Write out the listing in full, matching it word for word.

##### Collected data

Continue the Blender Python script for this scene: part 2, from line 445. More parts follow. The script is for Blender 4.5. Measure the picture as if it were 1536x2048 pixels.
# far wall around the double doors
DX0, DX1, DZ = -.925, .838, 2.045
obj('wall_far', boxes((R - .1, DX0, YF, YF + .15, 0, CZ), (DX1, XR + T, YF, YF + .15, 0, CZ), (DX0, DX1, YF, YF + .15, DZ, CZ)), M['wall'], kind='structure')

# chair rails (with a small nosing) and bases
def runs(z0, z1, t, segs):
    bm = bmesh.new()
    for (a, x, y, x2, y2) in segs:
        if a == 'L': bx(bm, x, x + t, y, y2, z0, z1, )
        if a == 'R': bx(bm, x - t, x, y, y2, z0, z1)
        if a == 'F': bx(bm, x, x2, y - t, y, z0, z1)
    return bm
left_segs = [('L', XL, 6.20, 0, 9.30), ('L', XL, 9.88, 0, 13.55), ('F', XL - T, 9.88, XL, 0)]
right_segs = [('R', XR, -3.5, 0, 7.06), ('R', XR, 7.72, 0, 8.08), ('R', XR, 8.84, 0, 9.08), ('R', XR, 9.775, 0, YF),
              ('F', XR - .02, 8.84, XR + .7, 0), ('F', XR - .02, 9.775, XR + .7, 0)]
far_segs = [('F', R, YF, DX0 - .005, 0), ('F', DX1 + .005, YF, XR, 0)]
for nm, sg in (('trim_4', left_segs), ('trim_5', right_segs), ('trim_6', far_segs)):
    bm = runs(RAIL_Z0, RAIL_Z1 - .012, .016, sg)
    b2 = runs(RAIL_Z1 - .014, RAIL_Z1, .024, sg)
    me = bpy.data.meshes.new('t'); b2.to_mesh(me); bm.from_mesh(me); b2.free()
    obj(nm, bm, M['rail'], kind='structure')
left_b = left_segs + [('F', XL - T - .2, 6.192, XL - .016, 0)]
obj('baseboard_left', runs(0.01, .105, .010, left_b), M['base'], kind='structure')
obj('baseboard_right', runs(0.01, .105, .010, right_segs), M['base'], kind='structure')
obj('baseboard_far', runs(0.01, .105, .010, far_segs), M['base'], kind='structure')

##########

> [Output for this task]
Continue the Blender Python script for this scene: part 2, from line 445. More parts follow. The script is for Blender 4.5. Measure the picture as if it were 1536x2048 pixels.
# far wall around the double doors
DX0, DX1, DZ = -.925, .838, 2.045
obj('wall_far', boxes((R - .1, DX0, YF, YF + .15, 0, CZ), (DX1, XR + T, YF, YF + .15, 0, CZ), (DX0, DX1, YF, YF + .15, DZ, CZ)), M['wall'], kind='structure')

# chair rails (with a small nosing) and bases
def runs(z0, z1, t, segs):
    bm = bmesh.new()
    for (a, x, y, x2, y2) in segs:
        if a == 'L': bx(bm, x, x + t, y, y2, z0, z1, )
        if a == 'R': bx(bm, x - t, x, y, y2, z0, z1)
        if a == 'F': bx(bm, x, x2, y - t, y, z0, z1)
    return bm
left_segs = [('L', XL, 6.20, 0, 9.30), ('L', XL, 9.88, 0, 13.55), ('F', XL - T, 9.88, XL, 0)]
right_segs = [('R', XR, -3.5, 0, 7.06), ('R', XR, 7.72, 0, 8.08), ('R', XR, 8.84, 0, 9.08), ('R', XR, 9.775, 0, YF),
              ('F', XR - .02, 8.84, XR + .7, 0), ('F', XR - .02, 9.775, XR + .7, 0)]
far_segs = [('F', R, YF, DX0 - .005, 0), ('F', DX1 + .005, YF, XR, 0)]
for nm, sg in (('trim_4', left_segs), ('trim_5', right_segs), ('trim_6', far_segs)):
    bm = runs(RAIL_Z0, RAIL_Z1 - .012, .016, sg)
    b2 = runs(RAIL_Z1 - .014, RAIL_Z1, .024, sg)
    me = bpy.data.meshes.new('t'); b2.to_mesh(me); bm.from_mesh(me); b2.free()
    obj(nm, bm, M['rail'], kind='structure')
left_b = left_segs + [('F', XL - T - .2, 6.192, XL - .016, 0)]
obj('baseboard_left', runs(0.01, .105, .010, left_b), M['base'], kind='structure')
obj('baseboard_right', runs(0.01, .105, .010, right_segs), M['base'], kind='structure')
obj('baseboard_far', runs(0.01, .105, .010, far_segs), M['base'], kind='structure')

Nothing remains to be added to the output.